Date of this Version

1-1967

Citation

Thesis (M.S.)—University of Nebraska—Lincoln, 1967. Department of Home Economics.

Comments

Copyright 1967, the author. Used by permission.

Abstract

The purpose of this problem was to investigate how a fashion is introduced into a certain social system and the processes it goes through before the final adoption. This study was undertaken to identify how the fashion item, textured hosiery, diffused into the school community of Whittier Junior High in Lincoln, Nebraska. A review of the diffusion process and a review of the factors influencing fashion changes directed the investigation.

The following hypotheses were formulated to guide this investigation and they were justified or disproved:

  1. Teen-age girls accept fashion change more readily than their mothers.

  2. The adopters of the selected fashion item are greater in number than the

    rejectors of that item.

  3. The influence of fashion leaders is greater in promoting a new innovation

    than the influence of commercial advertising.

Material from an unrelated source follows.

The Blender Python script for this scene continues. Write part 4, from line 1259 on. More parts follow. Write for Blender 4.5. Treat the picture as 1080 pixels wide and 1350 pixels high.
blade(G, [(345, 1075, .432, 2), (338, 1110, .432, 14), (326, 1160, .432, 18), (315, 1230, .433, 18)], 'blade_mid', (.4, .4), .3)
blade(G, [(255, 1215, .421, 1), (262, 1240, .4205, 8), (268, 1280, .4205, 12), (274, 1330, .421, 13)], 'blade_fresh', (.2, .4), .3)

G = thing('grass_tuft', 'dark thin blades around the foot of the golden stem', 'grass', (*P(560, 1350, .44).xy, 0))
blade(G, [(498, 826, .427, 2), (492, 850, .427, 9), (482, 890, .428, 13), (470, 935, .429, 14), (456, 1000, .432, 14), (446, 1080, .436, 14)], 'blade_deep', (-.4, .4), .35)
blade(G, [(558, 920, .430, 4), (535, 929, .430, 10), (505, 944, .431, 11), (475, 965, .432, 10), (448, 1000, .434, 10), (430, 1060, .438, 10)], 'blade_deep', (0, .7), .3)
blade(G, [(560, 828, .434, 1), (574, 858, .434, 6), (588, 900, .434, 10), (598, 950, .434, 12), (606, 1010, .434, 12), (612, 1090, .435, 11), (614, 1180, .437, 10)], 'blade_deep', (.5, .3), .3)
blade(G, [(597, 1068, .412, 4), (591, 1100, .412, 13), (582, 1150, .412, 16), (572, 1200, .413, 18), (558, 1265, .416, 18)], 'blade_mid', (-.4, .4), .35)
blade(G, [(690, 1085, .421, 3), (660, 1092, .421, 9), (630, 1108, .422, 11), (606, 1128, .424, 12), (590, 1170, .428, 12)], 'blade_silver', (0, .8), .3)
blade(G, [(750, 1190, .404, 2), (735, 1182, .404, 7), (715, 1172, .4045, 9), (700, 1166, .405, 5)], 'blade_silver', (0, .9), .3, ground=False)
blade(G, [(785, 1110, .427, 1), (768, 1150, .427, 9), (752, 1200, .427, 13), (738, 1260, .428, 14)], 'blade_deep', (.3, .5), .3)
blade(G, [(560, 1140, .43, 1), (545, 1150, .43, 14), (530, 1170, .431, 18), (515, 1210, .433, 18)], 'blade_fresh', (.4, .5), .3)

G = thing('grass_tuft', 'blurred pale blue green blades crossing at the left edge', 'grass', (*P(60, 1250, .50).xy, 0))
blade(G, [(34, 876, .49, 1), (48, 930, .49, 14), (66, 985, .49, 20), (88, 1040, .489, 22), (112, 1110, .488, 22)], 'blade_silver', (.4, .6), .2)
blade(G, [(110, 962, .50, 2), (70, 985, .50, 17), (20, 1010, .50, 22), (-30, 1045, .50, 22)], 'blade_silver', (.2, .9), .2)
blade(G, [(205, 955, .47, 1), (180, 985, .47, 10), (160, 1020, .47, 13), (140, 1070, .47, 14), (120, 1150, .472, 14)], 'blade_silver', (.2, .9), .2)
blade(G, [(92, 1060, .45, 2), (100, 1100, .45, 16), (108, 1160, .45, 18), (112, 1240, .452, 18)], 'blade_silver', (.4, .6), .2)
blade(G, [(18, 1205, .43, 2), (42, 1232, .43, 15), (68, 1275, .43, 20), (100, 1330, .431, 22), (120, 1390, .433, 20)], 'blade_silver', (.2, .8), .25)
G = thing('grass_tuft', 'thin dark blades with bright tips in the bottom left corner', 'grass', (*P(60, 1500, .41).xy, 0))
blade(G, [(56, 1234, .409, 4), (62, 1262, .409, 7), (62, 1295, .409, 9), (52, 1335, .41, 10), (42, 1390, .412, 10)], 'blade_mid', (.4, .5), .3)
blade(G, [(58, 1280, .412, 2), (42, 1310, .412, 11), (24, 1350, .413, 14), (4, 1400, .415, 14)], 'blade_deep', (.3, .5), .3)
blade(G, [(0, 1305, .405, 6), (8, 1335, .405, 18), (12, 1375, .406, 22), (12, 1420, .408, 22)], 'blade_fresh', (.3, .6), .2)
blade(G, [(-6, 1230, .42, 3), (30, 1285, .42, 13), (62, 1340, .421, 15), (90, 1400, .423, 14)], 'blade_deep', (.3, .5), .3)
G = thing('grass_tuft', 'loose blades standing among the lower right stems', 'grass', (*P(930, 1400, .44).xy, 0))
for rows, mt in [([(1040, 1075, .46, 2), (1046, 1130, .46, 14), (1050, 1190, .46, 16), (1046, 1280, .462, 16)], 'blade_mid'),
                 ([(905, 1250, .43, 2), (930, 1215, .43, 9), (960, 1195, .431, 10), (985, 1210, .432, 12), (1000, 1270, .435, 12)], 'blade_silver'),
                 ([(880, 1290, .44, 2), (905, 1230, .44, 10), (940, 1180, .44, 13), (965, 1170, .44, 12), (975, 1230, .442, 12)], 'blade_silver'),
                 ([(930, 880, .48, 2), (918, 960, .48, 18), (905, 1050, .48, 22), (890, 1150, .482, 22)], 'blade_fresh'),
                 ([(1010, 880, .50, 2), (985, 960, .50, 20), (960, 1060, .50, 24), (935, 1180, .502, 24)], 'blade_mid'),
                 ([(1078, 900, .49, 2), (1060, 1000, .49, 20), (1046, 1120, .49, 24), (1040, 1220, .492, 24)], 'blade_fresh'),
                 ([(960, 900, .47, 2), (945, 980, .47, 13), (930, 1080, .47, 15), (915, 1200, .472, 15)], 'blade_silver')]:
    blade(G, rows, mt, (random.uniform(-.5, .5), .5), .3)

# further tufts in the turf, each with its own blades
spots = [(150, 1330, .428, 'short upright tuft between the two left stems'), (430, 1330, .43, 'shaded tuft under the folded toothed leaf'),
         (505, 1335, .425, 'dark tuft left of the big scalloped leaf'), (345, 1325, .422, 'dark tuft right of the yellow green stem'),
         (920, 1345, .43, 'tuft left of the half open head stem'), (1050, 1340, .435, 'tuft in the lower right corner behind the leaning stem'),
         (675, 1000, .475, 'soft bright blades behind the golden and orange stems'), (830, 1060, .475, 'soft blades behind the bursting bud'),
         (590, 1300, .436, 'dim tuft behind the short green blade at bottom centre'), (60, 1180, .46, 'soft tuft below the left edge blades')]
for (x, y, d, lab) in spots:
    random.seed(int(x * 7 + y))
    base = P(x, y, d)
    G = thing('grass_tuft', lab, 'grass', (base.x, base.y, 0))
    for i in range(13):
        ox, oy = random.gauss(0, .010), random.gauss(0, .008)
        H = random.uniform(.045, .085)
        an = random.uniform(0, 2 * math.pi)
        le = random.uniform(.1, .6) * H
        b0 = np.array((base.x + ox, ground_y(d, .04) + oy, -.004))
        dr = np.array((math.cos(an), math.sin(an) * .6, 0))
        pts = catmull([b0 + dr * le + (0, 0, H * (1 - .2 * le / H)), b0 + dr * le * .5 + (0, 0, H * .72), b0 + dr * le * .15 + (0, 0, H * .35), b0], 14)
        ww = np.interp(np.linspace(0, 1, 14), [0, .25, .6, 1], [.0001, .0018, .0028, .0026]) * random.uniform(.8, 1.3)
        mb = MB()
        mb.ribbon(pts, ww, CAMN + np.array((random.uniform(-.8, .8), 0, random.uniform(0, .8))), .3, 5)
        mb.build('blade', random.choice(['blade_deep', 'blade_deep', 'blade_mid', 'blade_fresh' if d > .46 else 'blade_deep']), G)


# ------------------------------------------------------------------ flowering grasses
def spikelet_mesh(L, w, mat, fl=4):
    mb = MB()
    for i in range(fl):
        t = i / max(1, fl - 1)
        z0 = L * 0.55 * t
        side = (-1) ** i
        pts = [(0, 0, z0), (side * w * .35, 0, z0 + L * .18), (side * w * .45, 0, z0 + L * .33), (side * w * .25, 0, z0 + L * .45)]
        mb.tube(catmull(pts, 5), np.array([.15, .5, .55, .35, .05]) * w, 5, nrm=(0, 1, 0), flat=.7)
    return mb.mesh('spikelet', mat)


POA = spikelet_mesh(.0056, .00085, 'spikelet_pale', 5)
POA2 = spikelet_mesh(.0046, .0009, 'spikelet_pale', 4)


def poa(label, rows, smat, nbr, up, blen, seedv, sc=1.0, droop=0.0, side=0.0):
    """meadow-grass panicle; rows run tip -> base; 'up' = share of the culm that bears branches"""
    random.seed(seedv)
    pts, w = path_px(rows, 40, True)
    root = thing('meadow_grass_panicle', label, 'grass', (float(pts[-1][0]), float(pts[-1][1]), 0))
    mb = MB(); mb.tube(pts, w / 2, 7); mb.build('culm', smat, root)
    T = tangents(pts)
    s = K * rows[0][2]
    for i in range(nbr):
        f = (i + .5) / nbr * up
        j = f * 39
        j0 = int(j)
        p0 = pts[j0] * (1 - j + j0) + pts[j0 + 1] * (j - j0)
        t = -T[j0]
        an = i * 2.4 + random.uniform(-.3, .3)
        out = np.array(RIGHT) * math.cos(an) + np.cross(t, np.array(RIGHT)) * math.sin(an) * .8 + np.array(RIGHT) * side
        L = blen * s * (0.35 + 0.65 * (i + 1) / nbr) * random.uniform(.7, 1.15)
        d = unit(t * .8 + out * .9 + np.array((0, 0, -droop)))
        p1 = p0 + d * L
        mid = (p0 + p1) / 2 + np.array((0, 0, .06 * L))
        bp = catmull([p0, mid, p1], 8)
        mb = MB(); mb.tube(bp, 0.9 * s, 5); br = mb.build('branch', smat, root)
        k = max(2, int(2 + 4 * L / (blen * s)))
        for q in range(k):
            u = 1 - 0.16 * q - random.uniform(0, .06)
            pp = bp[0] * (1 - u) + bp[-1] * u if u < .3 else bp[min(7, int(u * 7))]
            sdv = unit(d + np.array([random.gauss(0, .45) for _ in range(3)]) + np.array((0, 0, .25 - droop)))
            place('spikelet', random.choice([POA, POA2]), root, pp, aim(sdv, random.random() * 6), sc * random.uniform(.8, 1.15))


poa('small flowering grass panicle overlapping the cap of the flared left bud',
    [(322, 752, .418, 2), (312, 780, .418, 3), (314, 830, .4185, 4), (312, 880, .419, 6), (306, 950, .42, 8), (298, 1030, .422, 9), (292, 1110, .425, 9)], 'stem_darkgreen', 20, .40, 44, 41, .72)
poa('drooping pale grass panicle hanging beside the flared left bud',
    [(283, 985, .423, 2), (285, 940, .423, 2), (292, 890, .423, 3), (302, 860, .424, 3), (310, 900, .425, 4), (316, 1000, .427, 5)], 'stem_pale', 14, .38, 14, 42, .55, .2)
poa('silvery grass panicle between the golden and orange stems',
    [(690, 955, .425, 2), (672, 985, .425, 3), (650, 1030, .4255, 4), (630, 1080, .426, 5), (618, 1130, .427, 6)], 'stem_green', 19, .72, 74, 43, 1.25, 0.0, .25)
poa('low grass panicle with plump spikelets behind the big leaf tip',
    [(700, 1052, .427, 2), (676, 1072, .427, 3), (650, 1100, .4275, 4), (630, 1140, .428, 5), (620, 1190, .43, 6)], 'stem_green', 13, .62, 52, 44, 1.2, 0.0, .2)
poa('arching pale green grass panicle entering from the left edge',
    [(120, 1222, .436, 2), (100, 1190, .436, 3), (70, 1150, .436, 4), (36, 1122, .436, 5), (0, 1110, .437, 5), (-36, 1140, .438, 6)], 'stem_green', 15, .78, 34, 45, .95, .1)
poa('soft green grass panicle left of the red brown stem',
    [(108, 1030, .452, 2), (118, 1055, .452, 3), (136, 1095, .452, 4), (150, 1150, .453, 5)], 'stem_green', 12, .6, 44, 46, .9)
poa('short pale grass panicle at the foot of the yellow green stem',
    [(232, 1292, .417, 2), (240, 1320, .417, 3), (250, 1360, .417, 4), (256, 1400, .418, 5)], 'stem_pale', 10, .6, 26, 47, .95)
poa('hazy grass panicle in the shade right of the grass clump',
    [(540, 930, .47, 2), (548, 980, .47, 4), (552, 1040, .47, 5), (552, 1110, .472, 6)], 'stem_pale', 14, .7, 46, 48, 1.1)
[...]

A sampling of two hundred persons was used for this study. One hundred respondents were ninth grade girls and one hundred were their mothers. The teen-age girls were between the ages of eleven and fifteen. Their mothers ranged between the ages of thirty to over fifty.

A questionnaire survey was developed with closed form questions. The questions were used to determine the various stages of the adoption process as the textured hosiery was introduced and rejected or accepted by the respondents.